I've got a question here from Sam Van. Can you return to the profitability of 2022 or has the business model changed? That is our aim, is to return to those profitability levels. So I would say from a business model perspective, I would say it's more our end markets that's changed. So our goal is to return to those profitability levels, but our end markets have changed since that time. That was very much telco driven. We don't want to rely on the telco market coming back to be able to give us that profitability. So for us, it's about gaining more traction into these different end markets that we've just been talking about. We do believe that will give us the growth that is required to return to those profitability levels. Our cost base has obviously moved on since then, has grown from an inflationary and from a targeted hires perspective. So obviously that requires more revenue to drop down to the profit to give you the same level. So there's a slight business model change there. But absolutely, that's our aim is to return to those levels once we...
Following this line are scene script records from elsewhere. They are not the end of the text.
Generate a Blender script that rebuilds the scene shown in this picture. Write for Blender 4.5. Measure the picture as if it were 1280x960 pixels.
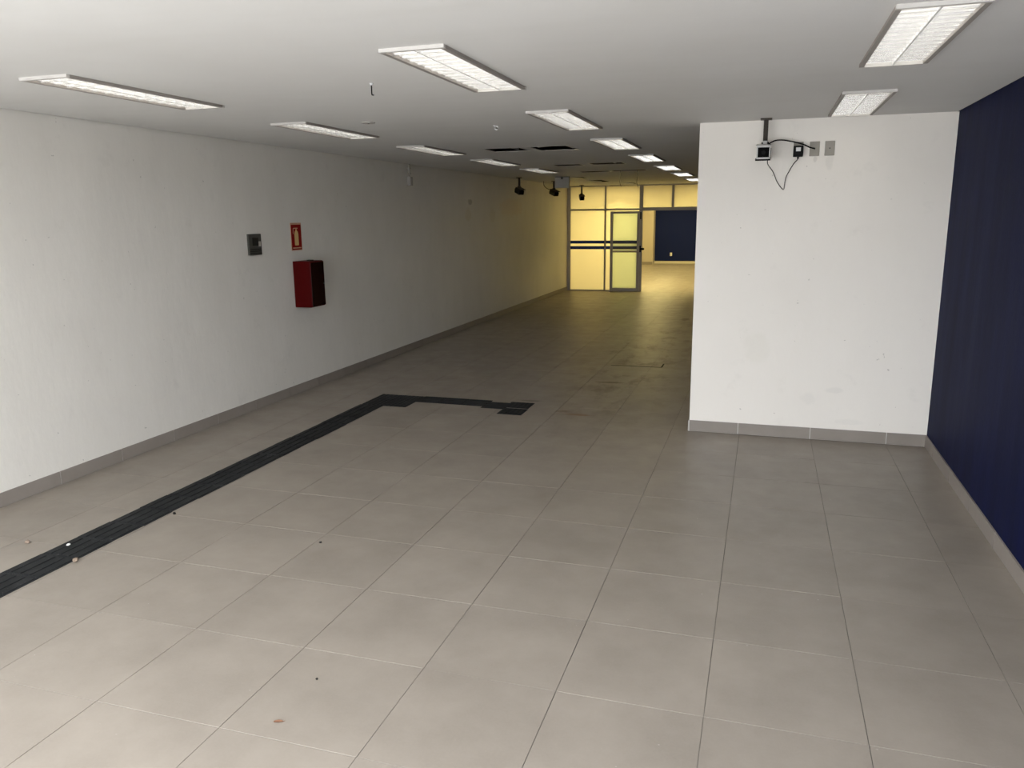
import bpy, bmesh, math, random
from mathutils import Matrix, Vector

random.seed(7)
scene = bpy.context.scene
C = scene.collection
for o in list(bpy.data.objects):
    bpy.data.objects.remove(o)

# ------------------------------------------------------------------ camera
F_PX, YAW, PITCH, ROLL, CAM_H = 984.83, 0.3090, 0.2095, -0.0118, 1.9256
f = Vector((-math.sin(YAW) * math.cos(PITCH), math.cos(YAW) * math.cos(PITCH), -math.sin(PITCH)))
r = Vector((math.cos(YAW), math.sin(YAW), 0))
u = r.cross(f)
r2 = r * math.cos(ROLL) + u * math.sin(ROLL)
u2 = -r * math.sin(ROLL) + u * math.cos(ROLL)
cam_data = bpy.data.cameras.new('camera')
cam_data.sensor_fit = 'HORIZONTAL'
cam_data.sensor_width = 36
cam_data.lens = F_PX / 1280 * 36
cam_data.clip_start = 0.05
cam = bpy.data.objects.new('camera', cam_data)
C.objects.link(cam)
mw = Matrix((r2, u2, -f)).transposed().to_4x4()
mw.translation = (0, 0, CAM_H)
cam.matrix_world = mw
scene.camera = cam

def project(p):
    d = Vector(p) - Vector((0, 0, CAM_H))
    z = d.dot(f)
    if z < 0.05:
        return None
    return 640 + F_PX * d.dot(r2) / z, 480 - F_PX * d.dot(u2) / z

# ------------------------------------------------------------------ light
SKY = 9.8            # overcast daylight that enters by the open shopfront behind the camera
WARM = 60.0          # lamps of the rear room, watts each
TUBE = 4.4           # fluorescent tubes
world = bpy.data.worlds.new('overcast_sky')
scene.world = world
world.use_nodes = True
bg = world.node_tree.nodes['Background']
bg.inputs['Color'].default_value = (0.95, 0.985, 1.03, 1)
bg.inputs['Strength'].default_value = SKY
scene.view_settings.view_transform = 'Standard'
scene.view_settings.look = 'None'
scene.view_settings.gamma = 1
scene.view_settings.use_curve_mapping = False
scene.view_settings.exposure = 0.0
scene.cycles.use_denoising = True
scene.cycles.max_bounces = 10
scene.cycles.diffuse_bounces = 7
scene.cycles.glossy_bounces = 8
scene.cycles.sample_clamp_indirect = 6

XL, XR, H, YP, XP, YG, YF, Y0 = -4.945, 1.367, 2.675, 7.09, -0.576, 20.4, 32.4, 0.25

pl = bpy.data.lights.new('shopfront_daylight_portal', 'AREA')
pl.shape = 'RECTANGLE'
pl.size, pl.size_y = XR - XL, H
pl.cycles.is_portal = True
po = bpy.data.objects.new('shopfront_daylight_portal', pl)
po.location = ((XL + XR) / 2, Y0, H / 2)
po.rotation_euler = (math.pi / 2, 0, 0)        # faces +y, into the room
po.rotation_euler = (-math.pi / 2, 0, math.pi)
C.objects.link(po)

for lx in (-3.6, -1.2):
    for ly in (21.9, 24.9, 27.9, 30.6):
        ld = bpy.data.lights.new('rear_room_lamp', 'AREA')
        ld.shape = 'RECTANGLE'
        ld.size, ld.size_y = 0.3, 1.2
        ld.color = (1.0, 0.80, 0.31)
        ld.energy = WARM * (1.35 if ly < 22 else 0.8)
        lo = bpy.data.objects.new('rear_room_lamp', ld)
        lo.location = (lx, ly, H - 0.03)
        C.objects.link(lo)

# ------------------------------------------------------------------ materials
def lin(c):
    return tuple((v / 12.92 if v <= 0.04045 else ((v + 0.055) / 1.055) ** 2.4) for v in c)
def rgb(a, b, c):
    return lin((a / 255, b / 255, c / 255))

class N:
    """small node-tree builder"""
    def __init__(self, name):
        self.m = bpy.data.materials.new(name)
        self.m.use_nodes = True
        self.t = self.m.node_tree
        self.b = self.t.nodes['Principled BSDF']
        self.g = self.t.nodes.new('ShaderNodeNewGeometry')
        self.pos = self.g.outputs['Position']
    def new(self, kind, **kw):
        n = self.t.nodes.new(kind)
        for k, v in kw.items():
            setattr(n, k, v)
        return n
    def link(self, a, b):
        self.t.links.new(a, b)
    def put(self, sock, v):
        if isinstance(v, bpy.types.NodeSocket):
            self.link(v, sock)
        else:
            sock.default_value = v
    def noise(self, scale, detail=4, rough=0.55, stretch=None, vec=None):
        v = vec or self.pos
        if stretch:
            mp = self.new('ShaderNodeMapping')
            mp.inputs['Scale'].default_value = stretch
            self.link(v, mp.inputs['Vector'])
            v = mp.outputs[0]
        n = self.new('ShaderNodeTexNoise')
        n.inputs['Scale'].default_value = scale
        n.inputs['Detail'].default_value = detail
        n.inputs['Roughness'].default_value = rough
        self.link(v, n.inputs['Vector'])
        return n.outputs['Fac']
    def ramp(self, fac, lo, hi, a=0.0, b=1.0):
        n = self.new('ShaderNodeMapRange')
        n.inputs['From Min'].default_value = lo
        n.inputs['From Max'].default_value = hi
        n.inputs['To Min'].default_value = a
        n.inputs['To Max'].default_value = b
        self.link(fac, n.inputs['Value'])
        return n.outputs[0]
    def math(self, op, a, b=0.0):
        n = self.new('ShaderNodeMath', operation=op)
        self.put(n.inputs[0], a)
        self.put(n.inputs[1], b)
        return n.outputs[0]
    def mix(self, fac, a, b, blend='MIX'):
        n = self.new('ShaderNodeMix', data_type='RGBA', blend_type=blend)
        self.put(n.inputs['Factor'], fac)
        for s, v in ((n.inputs[6], a), (n.inputs[7], b)):
            self.put(s, v if isinstance(v, bpy.types.NodeSocket) else (*v[:3], 1))
        return n.outputs[2]
    def spot(self, p, size, edge=0.35, wob=0.5, wscale=12):
        """1 inside a blotch of its own ragged shape round point p"""
        s = self.new('ShaderNodeVectorMath', operation='SUBTRACT')
        self.link(self.pos, s.inputs[0]); s.inputs[1].default_value = p
        d = self.new('ShaderNodeVectorMath', operation='DIVIDE')
        self.link(s.outputs[0], d.inputs[0]); d.inputs[1].default_value = size
        l = self.new('ShaderNodeVectorMath', operation='LENGTH')
        self.link(d.outputs[0], l.inputs[0])
        w = self.ramp(self.noise(wscale), 0, 1, -wob, wob)
        return self.ramp(self.math('ADD', l.outputs['Value'], w), 1.0, 1.0 - edge)
    def bump(self, h, strength, dist=0.01):
        n = self.new('ShaderNodeBump')
        n.inputs['Strength'].default_value = strength
        n.inputs['Distance'].default_value = dist
        self.link(h, n.inputs['Height'])
        self.link(n.outputs[0], self.b.inputs['Normal'])
    def done(self, color, rough=0.5, spec=0.5, metal=0.0):
        self.put(self.b.inputs['Base Color'], color if isinstance(color, bpy.types.NodeSocket) else (*color[:3], 1))
        self.put(self.b.inputs['Roughness'], rough)
        self.put(self.b.inputs['Metallic'], metal)
        self.b.inputs['Specular IOR Level'].default_value = spec
        return self.m

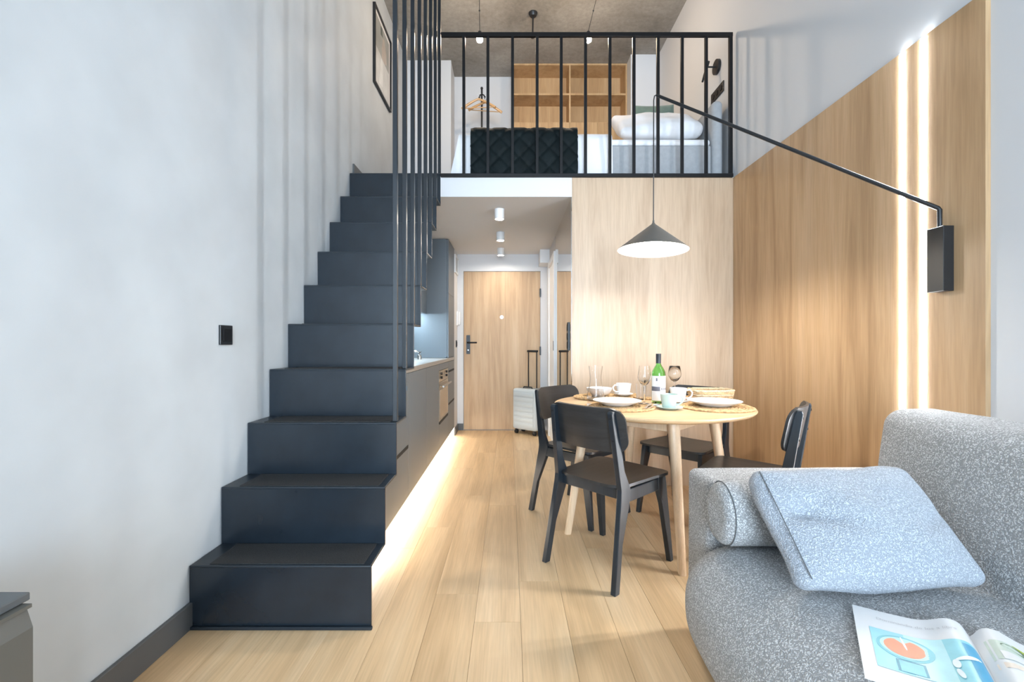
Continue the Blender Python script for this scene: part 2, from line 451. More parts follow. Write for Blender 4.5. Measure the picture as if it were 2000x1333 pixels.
# loft slab, bathroom box, soffit
struct(mk('floor_loft', join(box((SX, LY, LU), (BX, YF, LZ)), box((BX, LY + .018, LU), (XR, YF, LZ))), M['white']), 'white loft floor slab over the corridor')
struct(mk('floor_landing', box((XL, LY + .012, LU), (SX, YF, LZ)), M['white']), 'loft floor at the top of the stairs')
struct(mk('wall_bathroom', box((BX, LY + .018, 0), (XR, YF, LU)), M['white']), 'white bathroom block wall along the corridor')
ww = struct(mk('wall_panelled', box((BX, LY, 0.0), (XR - .019, LY + .018, LZ - .012), 0.001, 1), M['panelwash']), 'oak clad wall behind the dining table')
struct(mk('trim_1', box((BX - .115, 5.50, 2.08), (BX, YF, LU)), M['trimwhite']), 'white soffit box above the bathroom door')
# loft back wall pieces
struct(mk('wall_loft_left', box((XL, 5.46, LZ), (-0.70, YF, ZC)), M['white']), 'white chimney breast at the loft left')
struct(mk('wall_loft_right', box((1.425, 5.35, LZ), (XR, YF, ZC)), M['white']), 'white pier beside the loft shelves')
struct(mk('wall_kitchen_end', box((XL, 5.45, 0), (-.662, YF, LU)), M['white']), 'white wall stub past the kitchen')
# baseboards
BBM = plain('charcoal_baseboard', (0.085, 0.088, 0.090), 0.4)
struct(mk('baseboard_left', box((XL, YB, 0), (XL + .016, D1 + .004, .10), .002, 1), BBM), 'charcoal baseboard along the left wall')
struct(mk('baseboard_entry', box((-.662, YF - .016, 0), (DX0, YF, .085), .002, 1), BBM), 'charcoal baseboard by the entrance door')
struct(mk('baseboard_kitchen', box((-.662, 5.46, 0), (-.648, YF - .016, .085), .002, 1), BBM), 'charcoal baseboard past the kitchen')
struct(mk('baseboard_loft', box((XL, LY + .07, LZ + .022), (XL + .014, 5.46, LZ + .125), .002, 1), BBM), 'charcoal baseboard on the loft')
# bathroom door in the corridor
d2 = struct(mk('door_2', box((BX - .006, 4.83, .005), (BX + .0, 5.42, 2.0)), M['trimwhite']), 'white bathroom door in the corridor')
mk('door_frame', join(box((BX - .022, 4.75, 0), (BX, 4.83, 2.07), .002, 1), box((BX - .022, 5.42, 0), (BX, 5.49, 2.07), .002, 1), box((BX - .022, 4.83, 2.0), (BX, 5.42, 2.07), .002, 1)), M['trimwhite'], d2)
mk('strike_plate', box((BX - .026, 4.775, 1.03), (BX - .022, 4.80, 1.13)), M['black'], d2)

# right wall: oak panels with two LED profiles let in
PX = XR - .019
wp = bpy.data.objects.new('wall_cladding', None); COL.objects.link(wp); wp.location = (XR - .01, 2.6, 0)
struct(wp, 'warm oak wall panelling beside the table')
L1, L2, LW = 2.011, 1.909, 0.013
for (a, b_) in ((1.658, L2 - LW), (L2 + LW, L1 - LW), (L1 + LW, LY)):
    mk('panel', box((PX, a, 0), (XR, b_, LZ - .012), .0008, 1), M['panel'], wp)
for i, yy in enumerate((L1, L2)):
    t = thing('led_strip', ['cool white vertical light strip in the oak panelling, farther one', 'cool white vertical light strip beside the black wall lamp box'][i], 'light strip', (PX, yy, 0), 0, 'vertical light strips')
    mk('profile', box((PX + .004, yy - LW + .0008, 0.02), (XR, yy + LW - .0008, LZ - .013)), M['trimwhite'], t)
    mk('diffuser', box((PX - .003, yy - LW + .001, 0.02), (PX + .004, yy + LW - .001, LZ - .013), .002, 1), M['led'], t)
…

once we um gain more traction into these end markets that's great well tommy ashley thank you very much for answering those questions from investors of course the company can feel the questions submitted today and we will publish the responses out on the invest to meet company platform but just before redirecting investors to provide you with their feedback which is particularly important to you both tommy could i just ask you for a few closing comments
Sure. So, thank you very much everyone for joining Ashley and I today. We appreciate you taking the time. You know, I guess where we feel we are today, we have got a good reputation in the market. Our heritage in telecoms and the relationships we've developed with people gives us a strong connection into the whole world of networking. And we feel that is critical going forward and has always been critical from an innovation in terms of directing innovation into products that can deliver real value and real business. We've also seen an increase in diversity in our customers. We've talked about telecoms where we started. We're not going away from telecoms, but we are seeing a wider spread of customers, which is good, and it allows us to spread our business so that we can get in that pie chart. We're sure that we're getting a more equal balance, not by selling less to telecoms but by selling more to others and as a company having a more diverse customer base gives us more stability going forward as all the you know and less sensitive to the ebbs and flows of every technology sector. We're still continuing to see innovation as a key in terms of delivering into our products and our position on the market with our investment in 1.6. And also in the S&E, we're continuing to look at the next rates in there and higher capability. And we'd expect to continue to innovate in all these products, which is core to who we are and what we deliver to our customers. We have a strong financial position. As we talked about, we want to get back to higher profit levels, but we have been carefully managing our cash situation. We're in a good position that if we do see opportunities, we can move quickly as everybody needs to do to basically have targeted investment and go after these opportunities. And when we look at the underlying market drivers, they're still strong. There is obviously a lot of activity, but fundamentally, the areas we are focusing on need to grow to deliver what the world needs moving forward from the smart technologies, from the smart cities. And within the company, we have a very experienced team. We feel we're well positioned. We have good experience in various companies and we've just enhanced that with bringing in new VPs as well. So a really strong management team that are ready to react to what's happening in front of us and make sure we can maximize the business. So thank you again for taking the time and hopefully we'll see you next time.
That's great. Well, Tommy, Ashley, thank you once again for updating investors today. Could I please ask investors not to close this session? I shall be automatically redirected to provide your feedback. On behalf of the management team of Calnex Solutions PLC, we'd like to thank you for attending today's presentation and good afternoon to you all.